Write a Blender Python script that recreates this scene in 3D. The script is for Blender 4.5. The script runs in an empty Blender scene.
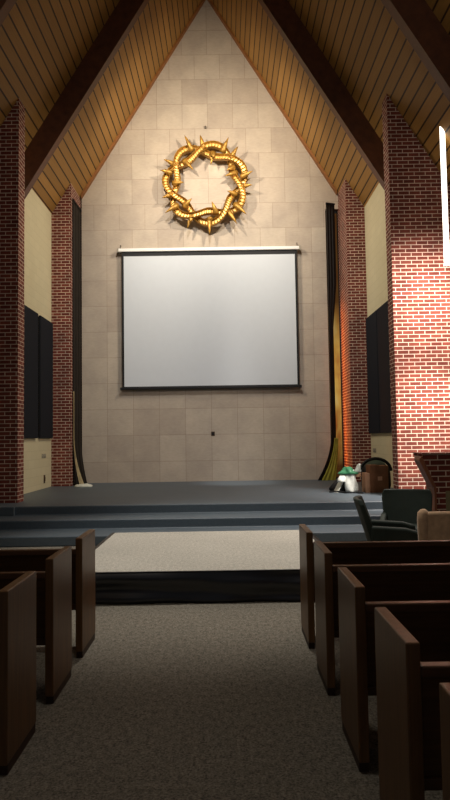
import bpy, bmesh, math, random
from mathutils import Vector, Matrix
random.seed(4)
S = bpy.context.scene
COL = S.collection
PI = math.pi

# ------------------------------------------------------------------ mesh helpers
def assign_uv(me):
    """box-style UVs in metres: u runs along the horizontal tangent, v up the face"""
    uv = me.uv_layers.new(name='UVMap')
    for p in me.polygons:
        n = p.normal
        if abs(n.z) > 0.97:
            t = Vector((1, 0, 0)); b = Vector((0, 1, 0))
        else:
            t = Vector((0, 0, 1)).cross(n).normalized(); b = n.cross(t)
        for li in p.loop_indices:
            c = me.vertices[me.loops[li].vertex_index].co
            uv.data[li].uv = (c.dot(t), c.dot(b))

def mesh_obj(name, bm, mat, parent=None, loc=(0, 0, 0), rot=(0, 0, 0), smooth=False, bevel=0, seg=2, subsurf=0):
    me = bpy.data.meshes.new(name)
    bmesh.ops.recalc_face_normals(bm, faces=bm.faces[:])
    bm.to_mesh(me); bm.free()
    assign_uv(me)
    if smooth:
        for p in me.polygons: p.use_smooth = True
    me.materials.append(mat)
    o = bpy.data.objects.new(name, me)
    COL.objects.link(o)
    o.location = loc; o.rotation_euler = rot
    if parent: o.parent = parent
    if subsurf:
        m = o.modifiers.new('sub', 'SUBSURF'); m.levels = subsurf; m.render_levels = subsurf
    if bevel:
        m = o.modifiers.new('bev', 'BEVEL'); m.width = bevel; m.segments = seg; m.limit_method = 'ANGLE'
    return o

def box(bm, x0, x1, y0, y1, z0, z1):
    vs = [bm.verts.new(c) for c in ((x0,y0,z0),(x1,y0,z0),(x1,y1,z0),(x0,y1,z0),(x0,y0,z1),(x1,y0,z1),(x1,y1,z1),(x0,y1,z1))]
    for f in ((0,3,2,1),(4,5,6,7),(0,1,5,4),(1,2,6,5),(2,3,7,6),(3,0,4,7)):
        bm.faces.new([vs[i] for i in f])
    return vs

def BM(): return bmesh.new()
def boxes(*bs):
    bm = BM()
    for b in bs: box(bm, *b)
    return bm

def prism(bm, pts, axis, a, b):
    """extrude an outline; axis 'x': pts=(y,z); 'y': pts=(x,z); 'z': pts=(x,y)"""
    def P(p, t):
        return {'x': (t, p[0], p[1]), 'y': (p[0], t, p[1]), 'z': (p[0], p[1], t)}[axis]
    A = [bm.verts.new(P(p, a)) for p in pts]; B = [bm.verts.new(P(p, b)) for p in pts]
    n = len(pts)
    bm.faces.new(A[::-1]); bm.faces.new(B)
    for i in range(n): bm.faces.new([A[i], A[(i+1) % n], B[(i+1) % n], B[i]])
    return bm

def sweep(bm, pts, rad, n=8, closed=False, caps=True):
    """tube along points; rad number or list"""
    rings = []
    N = len(pts); pts = [Vector(p) for p in pts]
    for i, p in enumerate(pts):
        if closed: d = pts[(i+1) % N] - pts[i-1]
        else: d = pts[min(i+1, N-1)] - pts[max(i-1, 0)]
        d.normalize()
        up = Vector((0, 0, 1)) if abs(d.z) < .9 else Vector((0, 1, 0))
        s = d.cross(up).normalized(); u = s.cross(d)
        r = rad[i] if isinstance(rad, (list, tuple)) else rad
        rings.append([bm.verts.new(p + (s*math.cos(2*PI*k/n) + u*math.sin(2*PI*k/n))*r) for k in range(n)])
    for i in range(N if closed else N-1):
        A, B = rings[i], rings[(i+1) % N]
        for k in range(n): bm.faces.new([A[k], A[(k+1) % n], B[(k+1) % n], B[k]])
    if caps and not closed:
        bm.faces.new(rings[0][::-1]); bm.faces.new(rings[-1])
    return bm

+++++

◆ EXERCISE TASK ◆
Copy each line from the data above that includes "runs".

◆ THE REPLY ◆
Write a Blender Python script that recreates this scene in 3D. The script is for Blender 4.5. The script runs in an empty Blender scene.
    """box-style UVs in metres: u runs along the horizontal tangent, v up the face"""